─── Information provided

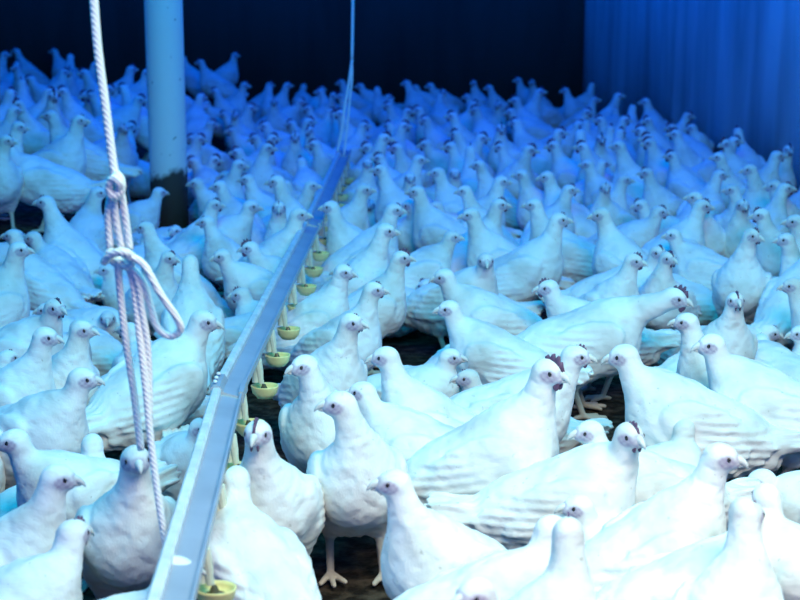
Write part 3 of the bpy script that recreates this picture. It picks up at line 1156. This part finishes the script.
def facing(b):
    a = (b['h'] + b['rel']) % 360
    if a < 55 or a > 315: return 'facing right'
    if a < 125: return 'facing away'
    if a < 225: return 'facing left'
    return 'facing forward'


named = [b for b in BIRDS if b['label']]
rest = [b for b in BIRDS if not b['label']]
for b in BIRDS:
    b['px'], b['py'] = project(head_world(b))
used = set()
near = sorted([b for b in rest if b['y'] < 8.2], key=lambda b: b['y'])
far = [b for b in rest if b['y'] >= 8.2]
pairs = []
for b in near:
    for hb in named:
        dx, dy = b['px'] - hb['px'], b['y'] - hb['y']
        mx = dx * b['y'] / FPX
        if abs(mx) > abs(dy):
            rel = 'right of' if mx > 0 else 'left of'
        else:
            rel = 'behind' if dy > 0 else 'in front of'
        pairs.append((math.hypot(mx, dy), id(b), b, rel, hb))
pairs.sort(key=lambda t: (t[0], t[2]['px']))
done = set()
for d, i_, b, rel, hb in pairs:
    if i_ in done or (rel, hb['label']) in used:
        continue
    used.add((rel, hb['label']))
    done.add(i_)
    tag(b['o'], 'chicken ' + facing(b) + ', ' + rel + ' the ' + hb['label'], 'chicken', 'white chickens of the flock')
for hb in named:
    tag(hb['o'], 'white chicken, the ' + hb['label'], 'chicken', 'white chickens of the flock')
# the far flock: rows counted from the back, places counted from the rail, the post or the bank
rows = sorted(far, key=lambda b: -b['y'])
for b in far:
    rx_ = project(rail_pt(min(b['y'], Y1), 0, 0))[0] if b['y'] < Y1 else 365
    b['reg'] = 'right of the rail' if b['px'] > rx_ else ('left of the rail' if b['px'] > 165 else 'left of the post')
    b['row'] = int((16.0 - b['y']) / .9)
for row in range(0, 12):
    for reg in ('right of the rail', 'left of the rail', 'left of the post'):
        g = [b for b in far if b['row'] == row and b['reg'] == reg]
        g.sort(key=lambda b: b['px'] if reg[0] == 'r' else -b['px'])
        for k, b in enumerate(g):
            rw = 'rearmost row' if row == 0 else ORD[row] + ' row from the back'
            tag(b['o'], 'chicken ' + facing(b) + ', ' + ORD[min(k, 19)] + ' ' + reg + ' in the ' + rw, 'chicken', 'white chickens of the flock')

──────

[Exercise description]
Set the lines above down again, word for word, from the first through the one containing "return 'facing forward'"; pictures excluded.

[Response below]
Write part 3 of the bpy script that recreates this picture. It picks up at line 1156. This part finishes the script.
def facing(b):
    a = (b['h'] + b['rel']) % 360
    if a < 55 or a > 315: return 'facing right'
    if a < 125: return 'facing away'
    if a < 225: return 'facing left'
    return 'facing forward'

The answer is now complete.